A powerful magnitude-7.2 earthquake has struck south and central Mexico, causing people to flee swaying buildings and office towers in the country’s capital, where residents were still jittery after a deadly quake five months ago.
Crowds of people gathered on Mexico City’s central Reforma Avenue as well as on streets in Oaxaca state’s capital, nearer the quake’s epicenter, which was in a rural area close to Mexico’s Pacific coast and the border with Guerrero state.
“It was awful,” said Mercedes Rojas Huerta, 57, who was sitting on a bench outside her home in Mexico City’s trendy Condesa district, too frightened to go back inside.
She said: “It started to shake; the cars were going here and there. What do I do?”
She was still scared thinking of the September 19 earthquake that caused 228 deaths in the capital and 141 more in nearby states. Many buildings in Mexico City are still damaged from that quake.
Mexican Civil Protection chief Luis Felipe Fuente tweeted that there were no immediate reports of major damages from Friday’s quake.
In Oaxaca, governor Alejandro Murat said via Twitter that damage was being evaluated, but there were no deaths reported so far.

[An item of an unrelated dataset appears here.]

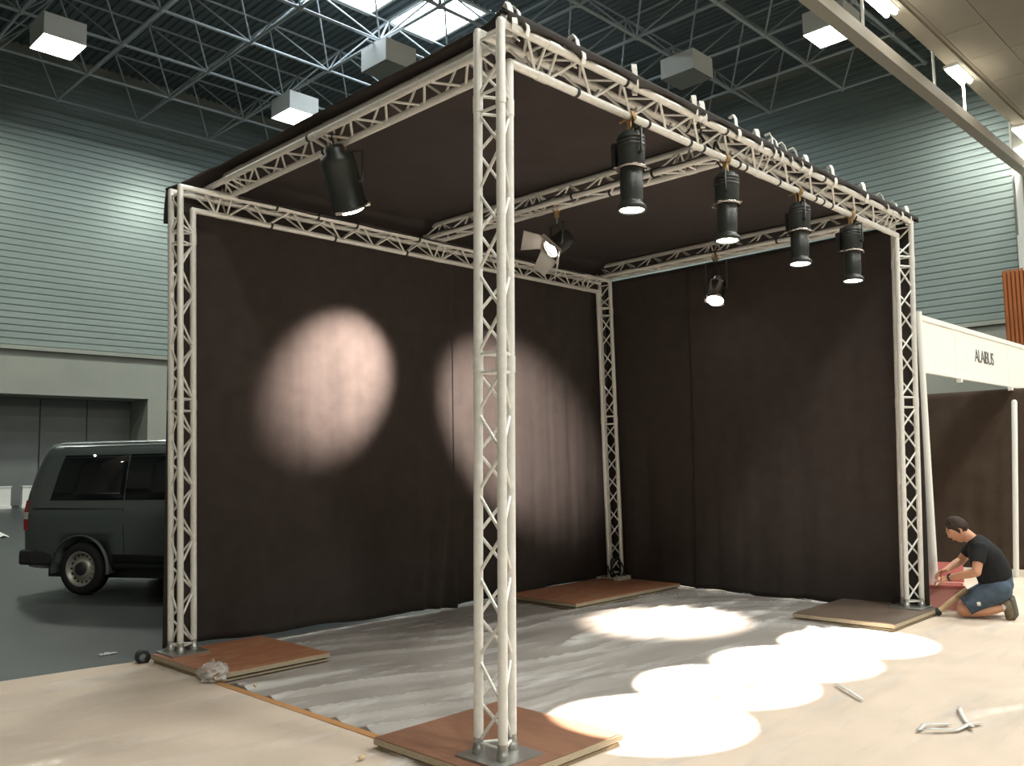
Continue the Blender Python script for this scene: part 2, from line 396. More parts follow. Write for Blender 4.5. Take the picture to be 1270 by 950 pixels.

The Red Cross said the facade from a building collapsed in Mexico City’s Condesa neighbourhood, which was hit hard on September 19.
The US Geological Survey put the quake’s preliminary magnitude at 7.2 and said its epicenter was 33 miles (53 kilometres) northeast of Pinotepa in Oaxaca state. It had a depth of 15 miles (24 kilometres).
About an hour after the quake, a magnitude 5.8 aftershock in southern Mexico caused tall buildings in Mexico City to briefly sway again.
USGS seismologist Paul Earle said Friday’s earthquake appeared to be separate to, rather than an aftershock of, a September 8 earthquake also centred in Oaxaca, which registered a magnitude of 8.2.
That quake killed nearly 100 people in Oaxaca and neighbouring Chiapas, but was centered about 273 miles (440 kilometers) southwest of Friday’s earthquake, Mr Earle said.
In Mexico’s capital, frightened residents flooded into the streets in Condesa, including one woman wrapped in just a towel, but there were no immediate signs of damage.
“I’m scared,” Ms Rojas Huerta said. “The house is old.”